China has been making steady if slow progress on reducing coal as a percentage of its energy mix: 56.8% of energy consumed in China came from coal last year, down from 69.2% in 2010. Despite an enormous renewable power investment binge in 2020, unleashed as part of the nation’s stimulus efforts, thermal coal power has also proved stubbornly resilient. In March, Chinese thermal power output rose 25.7% from a year earlier, outpacing overall power output growth by close to 10 percentage points.

Beijing’s policies on new coal power plants have also been highly mercurial in recent years. In early 2021, China had 247 gigawatts of coal power capacity under development according to the Center for Research on Energy and Clean Air. That is 21% above end-2019 levels and about six times the size of Germany’s entire coal fleet.

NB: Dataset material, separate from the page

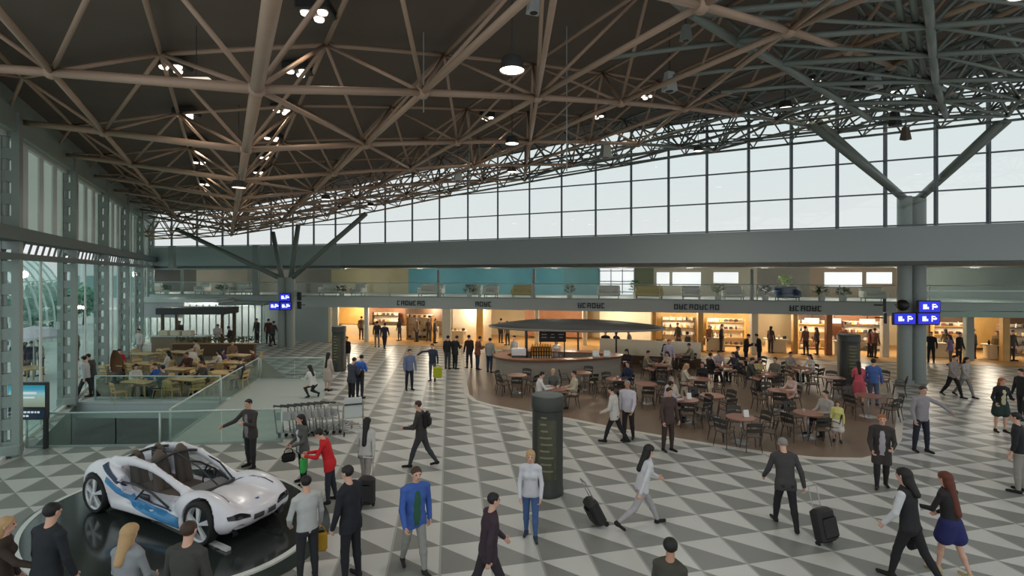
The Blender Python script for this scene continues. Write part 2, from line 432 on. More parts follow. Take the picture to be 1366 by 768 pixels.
for a, b in ((F0, F1), (F1, F3)): gl.slab((a[0], a[1] + .12), (b[0], b[1] + .12), 7.15, 14.2, .02)
w = struct(fr.build('window_1', M_MULL)); gl.build('pane', M_GLASS, w)

for nm, px, z0 in (('trim_4', 243, 5.3), ('trim_5', 352, 3.35)):
    p = FP(px); b = MB(); b.box((p[0], p[1] - 1.2, (7.1 + z0) / 2), (.42, .3, 7.1 - z0)); struct(b.build(nm, M_COL))
# ------------------------------------------------------------------ space frame roof
N1 = (-4.04, 8.1); U = (-2.265, 4.04); V = (2.31, 1.827); WW = (-8.4, 2.7)
def zbot(X, Y):
    dx, dy = X - N1[0], Y - N1[1]
    det = U[0] * V[1] - V[0] * U[1]; j = (U[0] * dy - U[1] * dx) / det
    if j >= 0:
        j = min(j, 12.2); return 8 + .61 * j - .025 * j * j, j
    det = U[0] * WW[1] - WW[0] * U[1]; c = (U[0] * dy - U[1] * dx) / det
    return 8 + 1.5 * c, -c
def zdeck(X, Y):
    z, j = zbot(X, Y)
    return z + (2.0 if j >= 0 else 2.0 + 1.45 * max(j, -1.05))
dk = MB(); rows = []; nY = 34
xs = [-33 + i * 1.0 for i in range(74)]
for X in xs:
    y0 = max(4.5, WYo(X) - .3) if X < -8 else 4.5
    y1 = fasY(X) + .35
    y1 = max(y1, y0 + .1)
    rows.append([(X, y0 + (y1 - y0) * k / nY) for k in range(nY + 1)])
for r in rows:
    for X, Y in r: dk.v.append((X, Y, zdeck(X, Y)))
for i in range(len(rows) - 1):
    for k in range(nY):
        a = i * (nY + 1) + k; dk.f.append((a, a + nY + 1, a + nY + 2, a + 1)); dk.mi.append(0)
struct(dk.build('ceiling', M_DECK, None, True))
def inside(p): return p[1] < fasY(p[0]) - .2 and p[0] > WX(p[1]) - .1 and p[1] > 3.2
def Bn(i, j):
    if j >= 0:
        X, Y = N1[0] + i * U[0] + j * V[0], N1[1] + i * U[1] + j * V[1]
    elif j == -1: X, Y = N1[0] + i * U[0] - 4.5, N1[1] + i * U[1] + 1.4
    else: X, Y = N1[0] + i * U[0] - 8.4, N1[1] + i * U[1] + 2.7
    return Vector((X, Y, zbot(X, Y)[0]))
def Tn(i, j):
    c = (Bn(i, j) + Bn(i + 1, j) + Bn(i, j + 1) + Bn(i + 1, j + 1)) / 4
    c.z = zdeck(c.x, c.y) - .3; return c
bars = []
def bar(a, b, r, m):
    if inside(a) or inside(b):
        if a.y < 2 or b.y < 2: return
        if a.y > fasY(a.x) + .5 or b.y > fasY(b.x) + .5 or a.x < WX(a.y) - 1.2 or b.x < WX(b.y) - 1.2: return
        bars.append((a, b, r, m))
for i in range(-6, 11):
    for j in range(-2, 17):
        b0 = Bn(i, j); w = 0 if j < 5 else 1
        bar(b0, Bn(i + 1, j), .10 if j == 0 else .062, w)
        if j < 16: bar(b0, Bn(i, j + 1), .085 if j < 0 else .07, w)
        if 0 <= j < 16 and ((i + j) % 2 == 0 or b0.y > 21): bar(b0, Bn(i + 1, j + 1), .05, w)
        if 0 <= j < 16 and b0.y > 21: bar(Bn(i + 1, j), Bn(i, j + 1), .04, w); bar(b0, Tn(i, j) - Vector((0, 0, .9)), .04, w)
        if j < 16:
            t = Tn(i, j)
            bar(t, Tn(i + 1, j), .05, w)
            if j < 15: bar(t, Tn(i, j + 1), .05, w)
            for q in ((i, j), (i + 1, j), (i, j + 1), (i + 1, j + 1)): bar(t, Bn(*q), .042, w)
# lattice girders along the high window
prof = [(150, 7.6), (315, 7.85), (460, 8.95), (600, 9.9), (750, 10.55), (900, 11.05), (1060, 11.1), (1200, 11.15), (1400, 11.2), (1600, 11.2)]
def pz_(px):
    for (a, za), (b, zb) in zip(prof, prof[1:]):
        if px <= b: return za + (zb - za) * (px - a) / (b - a)
    return 11.2
for dist, dz in ((1.0, 0), (2.6, .05), (4.4, .15)):
    prev = None; px = 215
    while px < 1560:
        p = FP(px); y = p[1] - dist; b0 = Vector((p[0] - .3 * dist, y, pz_(px) + dz)); t0 = b0 + Vector((0, 0, 1.35))
        if prev:
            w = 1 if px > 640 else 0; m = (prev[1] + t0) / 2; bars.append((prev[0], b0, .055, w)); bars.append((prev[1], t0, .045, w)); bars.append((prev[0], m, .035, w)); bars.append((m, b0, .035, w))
            if dist > 1: bars.append((b0, b0 + Vector((.5, 1.7, -.05)), .035, w)); bars.append((b0, prev[0] + Vector((.5, 1.7, .6)), .03, w))
        prev = (b0, t0); px += 1.7 * FPX / p[1]
# level lower frame on the right side of the hall
def rn(px, py, h): Y = FPX * h / (YH - py); return Vector(((px - 683) / FPX * Y, Y, HC + h))
R1 = [rn(870, -25, 4.75), rn(922, 18, 4.75), rn(980, 55, 4.75), rn(1040, 85, 4.75), rn(1083, 112, 4.75), rn(1126, 138, 4.75), rn(1160, 158, 4.75)]
R3 = [rn(1232, -60, 4.75), rn(1237, -8, 4.75), rn(1241, 35, 4.75), rn(1244, 73, 4.75), rn(1248, 108, 4.75), rn(1255, 135, 4.75), rn(1262, 156, 4.75)]
R5 = [a + (a - b) * .8 for a, b in zip(R3, R1)]
R0 = [a + (a - b) * .75 + Vector((0, 0, -.15)) for a, b in zip(R1, R3)]
for k in range(7):
    for A, B2 in ((R1, R3), (R3, R5)):
        bars.append((A[k], B2[k], .06, 1)); m = (A[k] + B2[k]) / 2
        if k < 6:
            c = (A[k] + B2[k] + A[k + 1] + B2[k + 1]) / 4 + Vector((0, 0, 1.3))
            for q in (A[k], B2[k], A[k + 1], B2[k + 1]): bars.append((c, q, .04, 1))
            bars.append((A[k], B2[k + 1], .04, 1))
            if k < 5: bars.append((c, (A[k + 1] + B2[k + 1] + A[k + 2] + B2[k + 2]) / 4 + Vector((0, 0, 1.3)), .04, 1))
    if k > 1 and k < 6: bars.append((R0[k], R1[k], .05, 1))
    if k < 6:
        bars.append((R1[k], R1[k + 1], .088, 1)); bars.append((R3[k], R3[k + 1], .082, 1)); bars.append((R5[k], R5[k + 1], .06, 1))
        for off in (-.28, -.55):
            bars.append((R3[k] + Vector((off, 0, .1)), R3[k + 1] + Vector((off, 0, .1)), .06, 1))
        bars.append((R1[k], (R0[k] + R1[k]) / 2 + Vector((0, 0, 1.2)), .04, 1))
def seen(bb):
    m = (bb[0] + bb[1]) / 2
    if m.y < 1: return 0
    px, py = 683 + FPX * m.x / m.y, YH - FPX * (m.z - HC) / m.y
    ok = -60 < px < 1420 and -60 < py < 400
    return (bb[1] - bb[0]).length * bb[2] / m.y ** 2 if ok else 0
bars.sort(key=seen, reverse=True)
rt = thing('roof_truss', 'steel tube space frame roof truss spanning the whole hall under the dark ceiling', 'roof truss', (0, 20, 8))
off = Vector((0, 20, 8))
for bb in bars[:100]:
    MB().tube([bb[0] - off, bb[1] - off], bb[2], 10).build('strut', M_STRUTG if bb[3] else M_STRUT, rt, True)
rest = MB()
for bb in bars[100:]:
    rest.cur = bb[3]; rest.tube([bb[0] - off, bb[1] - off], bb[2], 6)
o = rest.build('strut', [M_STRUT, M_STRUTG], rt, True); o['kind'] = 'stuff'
nd = MB()
for i in range(-1, 9):
    for j in range(-1, 8):
        b0 = Bn(i, j)
        if inside(b0): nd.sphere(b0 - off, .14, 8, 5)
o = nd.build('node', M_STRUT, rt, True); o['kind'] = 'stuff'

# ------------------------------------------------------------------ branching columns
def tree_column(label, base, r, gap, joint_z, tops, br):
    t = thing('branching_column', label, 'column', (base[0], base[1], 0))
    for s in (-1, 1):
        MB().tube([(s * gap, 0, 0), (s * gap, 0, joint_z)], r, 20).build('shaft', M_COL, t, 'auto')
        MB().lathe([(r + .08, 0), (r + .08, .06), (r + .01, .1)], (s * gap, 0, 0), 20).build('base_ring', M_COL, t)
    for p in tops:
        q = Vector(p) - Vector((base[0], base[1], 0)); s = 1 if q.x > 0 else -1
        MB().tube([(s * gap, 0, joint_z - .1), q], [br, br * .9], 12).build('branch', M_STRUTG, t, True)
    return t
CR = G(1216, 509)[:2]
tree_column('twin round grey columns with spreading branches on the right side of the hall', CR, .29, .33, 8.62,
    [PT(1082, 166, 20.4), PT(1092, 163, 21.2), PT(1332, 165, 19.8), PT(1345, 160, 20.8)], .17)
CL = G(382, 463)[:2]
tree_column('twin round grey columns with four thin branches, far back beside the food court', CL, .27, .3, 4.75,
    [PT(236, 306, 36.5), PT(364, 310, 36.0), PT(398, 299, 34.5), PT(488, 285, 32.5)], .17)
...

And as it happens, all those new wind turbines and solar power plants don’t actually mix well with coal power, which is less convenient to turn on and off than natural gas when the wind suddenly starts blowing or the sun stops shining. Until last year, China had been making good progress on reducing wind power wastage—only 3.4% of wind power went to waste in the first three quarters of 2020 compared with 17% in 2016, according to China’s energy regulator. But with 72 gigawatts of wind power added last year—roughly three times the average annual increase from 2015 to 2019—that happy trend might be hard to maintain.

Meanwhile the U.S., which is an increasingly significant natural gas exporter to Asia, is locked in a battle for market share with Qatar, Australia and others. Future U.S. export terminals would be more likely to become a reality with Chinese help—particularly since Qatar’s aggressive expansion plans are adding uncertainty to the calculus of American investors. Before Sino-U.S. relations nosedived in 2018, Sinopec was considering helping build the mooted Alaska LNG export terminal and pipeline project. And while China is buying plenty of American energy already this year, as of February it was still behind the levels needed to satisfy the phase one trade agreement negotiated by former President

Donald Trump,

according to research from the Peterson Institute for International Economics.

Climate cooperation between the U.S. and China is important not only to guard against worst-case environmental scenarios in the decades ahead, but also to help put some guardrails back on a relationship that is threatening to spiral out of control. Both the U.S. and China want to become leaders in the renewable energy market, but on gas there is a clearer—and rare, these days—alignment of interests.